— BEGIN Records to process —

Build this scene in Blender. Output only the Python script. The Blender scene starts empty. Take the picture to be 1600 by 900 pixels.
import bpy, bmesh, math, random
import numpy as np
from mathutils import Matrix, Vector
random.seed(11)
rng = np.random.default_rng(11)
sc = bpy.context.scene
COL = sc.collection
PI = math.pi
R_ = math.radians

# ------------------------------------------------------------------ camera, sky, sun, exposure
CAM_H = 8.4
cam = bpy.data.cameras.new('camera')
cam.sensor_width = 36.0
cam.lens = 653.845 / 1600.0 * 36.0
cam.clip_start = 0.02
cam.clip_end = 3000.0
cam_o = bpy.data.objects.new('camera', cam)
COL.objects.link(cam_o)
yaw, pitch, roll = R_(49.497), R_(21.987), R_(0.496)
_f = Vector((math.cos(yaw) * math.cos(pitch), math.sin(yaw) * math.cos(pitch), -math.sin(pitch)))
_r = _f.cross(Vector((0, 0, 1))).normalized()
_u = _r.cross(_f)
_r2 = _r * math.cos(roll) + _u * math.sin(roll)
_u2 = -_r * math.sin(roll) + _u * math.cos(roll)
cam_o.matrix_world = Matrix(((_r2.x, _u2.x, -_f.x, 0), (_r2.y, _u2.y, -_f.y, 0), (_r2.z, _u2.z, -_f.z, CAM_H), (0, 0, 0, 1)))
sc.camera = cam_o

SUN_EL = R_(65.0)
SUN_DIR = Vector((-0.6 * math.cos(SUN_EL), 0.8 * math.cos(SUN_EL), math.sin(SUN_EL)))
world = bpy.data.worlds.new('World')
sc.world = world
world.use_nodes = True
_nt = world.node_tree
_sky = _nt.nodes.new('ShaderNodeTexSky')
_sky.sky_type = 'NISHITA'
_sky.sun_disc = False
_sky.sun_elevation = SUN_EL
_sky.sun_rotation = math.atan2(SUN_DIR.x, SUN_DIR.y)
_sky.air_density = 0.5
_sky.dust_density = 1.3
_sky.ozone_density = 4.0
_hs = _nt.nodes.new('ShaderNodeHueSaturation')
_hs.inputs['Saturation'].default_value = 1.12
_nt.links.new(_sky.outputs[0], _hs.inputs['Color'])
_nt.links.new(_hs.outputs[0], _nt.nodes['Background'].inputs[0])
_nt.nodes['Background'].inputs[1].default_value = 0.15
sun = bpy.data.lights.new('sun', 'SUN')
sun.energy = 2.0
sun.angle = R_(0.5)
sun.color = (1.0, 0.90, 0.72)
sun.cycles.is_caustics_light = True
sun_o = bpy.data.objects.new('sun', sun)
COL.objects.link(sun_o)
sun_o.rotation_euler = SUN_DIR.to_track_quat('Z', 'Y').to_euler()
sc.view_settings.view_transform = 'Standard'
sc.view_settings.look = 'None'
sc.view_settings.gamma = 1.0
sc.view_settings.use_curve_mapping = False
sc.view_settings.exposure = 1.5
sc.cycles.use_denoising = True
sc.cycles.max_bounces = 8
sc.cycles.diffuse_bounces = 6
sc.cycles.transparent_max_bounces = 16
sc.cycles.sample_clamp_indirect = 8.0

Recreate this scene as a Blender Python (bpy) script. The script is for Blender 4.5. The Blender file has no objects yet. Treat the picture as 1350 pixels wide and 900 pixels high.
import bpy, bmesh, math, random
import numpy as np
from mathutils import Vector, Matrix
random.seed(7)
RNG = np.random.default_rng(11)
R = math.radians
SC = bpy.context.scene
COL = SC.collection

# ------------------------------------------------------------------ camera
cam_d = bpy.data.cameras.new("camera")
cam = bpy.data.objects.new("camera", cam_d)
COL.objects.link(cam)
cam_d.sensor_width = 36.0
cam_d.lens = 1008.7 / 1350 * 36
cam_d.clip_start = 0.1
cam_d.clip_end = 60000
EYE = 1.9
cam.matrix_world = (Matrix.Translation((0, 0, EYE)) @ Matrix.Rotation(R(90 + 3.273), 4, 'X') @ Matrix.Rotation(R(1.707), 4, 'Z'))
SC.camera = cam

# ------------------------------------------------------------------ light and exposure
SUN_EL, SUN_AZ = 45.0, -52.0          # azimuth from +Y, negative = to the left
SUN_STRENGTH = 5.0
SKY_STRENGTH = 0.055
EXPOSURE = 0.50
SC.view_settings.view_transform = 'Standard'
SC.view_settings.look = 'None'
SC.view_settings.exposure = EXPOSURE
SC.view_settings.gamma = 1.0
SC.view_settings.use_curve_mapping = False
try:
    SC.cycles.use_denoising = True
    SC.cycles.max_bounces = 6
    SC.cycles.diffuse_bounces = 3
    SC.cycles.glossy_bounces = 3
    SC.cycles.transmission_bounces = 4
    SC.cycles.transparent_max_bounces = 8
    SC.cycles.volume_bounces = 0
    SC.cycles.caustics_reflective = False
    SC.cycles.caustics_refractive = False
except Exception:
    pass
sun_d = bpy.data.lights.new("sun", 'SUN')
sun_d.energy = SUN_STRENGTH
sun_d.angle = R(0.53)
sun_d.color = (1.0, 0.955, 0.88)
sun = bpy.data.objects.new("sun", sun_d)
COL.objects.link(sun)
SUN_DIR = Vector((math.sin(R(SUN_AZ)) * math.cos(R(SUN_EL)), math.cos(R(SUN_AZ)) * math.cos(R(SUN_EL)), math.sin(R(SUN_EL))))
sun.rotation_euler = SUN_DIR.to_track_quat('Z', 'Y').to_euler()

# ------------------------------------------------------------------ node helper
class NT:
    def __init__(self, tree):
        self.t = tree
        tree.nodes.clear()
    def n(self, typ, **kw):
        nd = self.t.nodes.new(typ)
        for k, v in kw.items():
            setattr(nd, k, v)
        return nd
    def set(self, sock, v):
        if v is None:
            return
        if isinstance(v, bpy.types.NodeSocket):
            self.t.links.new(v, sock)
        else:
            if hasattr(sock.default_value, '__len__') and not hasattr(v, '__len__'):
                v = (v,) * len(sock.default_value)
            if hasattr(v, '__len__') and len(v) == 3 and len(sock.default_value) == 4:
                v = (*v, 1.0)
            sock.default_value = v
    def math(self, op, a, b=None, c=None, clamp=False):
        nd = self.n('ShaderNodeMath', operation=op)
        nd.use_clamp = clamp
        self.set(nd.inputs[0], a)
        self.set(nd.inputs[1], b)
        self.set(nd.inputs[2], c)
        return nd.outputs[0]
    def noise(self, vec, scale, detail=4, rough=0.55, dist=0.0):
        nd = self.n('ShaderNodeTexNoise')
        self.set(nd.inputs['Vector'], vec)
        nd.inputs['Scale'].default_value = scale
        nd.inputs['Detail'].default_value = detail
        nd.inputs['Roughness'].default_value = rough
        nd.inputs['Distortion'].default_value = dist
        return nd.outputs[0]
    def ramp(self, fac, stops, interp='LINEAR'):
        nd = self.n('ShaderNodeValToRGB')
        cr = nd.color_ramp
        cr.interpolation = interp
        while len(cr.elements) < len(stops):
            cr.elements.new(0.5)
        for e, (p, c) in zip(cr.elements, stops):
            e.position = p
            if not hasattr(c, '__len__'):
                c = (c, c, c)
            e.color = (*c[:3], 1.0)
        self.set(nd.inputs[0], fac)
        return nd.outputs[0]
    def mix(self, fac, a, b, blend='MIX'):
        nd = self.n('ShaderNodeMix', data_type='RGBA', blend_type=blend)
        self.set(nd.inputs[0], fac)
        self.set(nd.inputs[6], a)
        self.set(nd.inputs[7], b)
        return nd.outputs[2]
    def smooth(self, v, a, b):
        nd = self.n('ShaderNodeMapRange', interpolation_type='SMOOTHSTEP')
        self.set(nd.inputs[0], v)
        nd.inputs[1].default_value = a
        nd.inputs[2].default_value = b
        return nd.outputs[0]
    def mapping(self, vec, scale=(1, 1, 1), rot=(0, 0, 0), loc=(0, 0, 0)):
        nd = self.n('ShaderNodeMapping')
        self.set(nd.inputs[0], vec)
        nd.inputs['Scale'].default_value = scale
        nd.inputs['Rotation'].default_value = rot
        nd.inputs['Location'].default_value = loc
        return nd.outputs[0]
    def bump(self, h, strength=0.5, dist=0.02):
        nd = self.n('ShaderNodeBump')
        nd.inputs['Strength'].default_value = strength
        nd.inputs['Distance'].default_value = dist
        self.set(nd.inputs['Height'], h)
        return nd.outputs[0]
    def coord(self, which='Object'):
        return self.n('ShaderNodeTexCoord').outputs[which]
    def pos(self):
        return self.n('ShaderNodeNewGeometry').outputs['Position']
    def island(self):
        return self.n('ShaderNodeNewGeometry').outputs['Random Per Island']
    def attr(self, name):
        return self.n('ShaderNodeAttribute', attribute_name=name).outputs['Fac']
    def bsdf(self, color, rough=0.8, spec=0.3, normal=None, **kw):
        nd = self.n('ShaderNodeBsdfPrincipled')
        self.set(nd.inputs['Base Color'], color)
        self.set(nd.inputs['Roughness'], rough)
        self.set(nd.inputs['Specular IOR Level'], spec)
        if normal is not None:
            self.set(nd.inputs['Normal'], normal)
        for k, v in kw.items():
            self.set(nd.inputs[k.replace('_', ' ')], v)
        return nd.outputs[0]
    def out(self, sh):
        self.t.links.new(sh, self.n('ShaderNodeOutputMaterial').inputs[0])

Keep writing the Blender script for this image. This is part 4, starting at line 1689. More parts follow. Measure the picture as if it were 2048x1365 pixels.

— END Records to process —

▸ **Problem**:
Scan the entries above for the word "Python" and collect each line holding it.

▸ **Answer to the task**:
Build this scene in Blender. Output only the Python script. The Blender scene starts empty. Take the picture to be 1600 by 900 pixels.
Recreate this scene as a Blender Python (bpy) script. The script is for Blender 4.5. The Blender file has no objects yet. Treat the picture as 1350 pixels wide and 900 pixels high.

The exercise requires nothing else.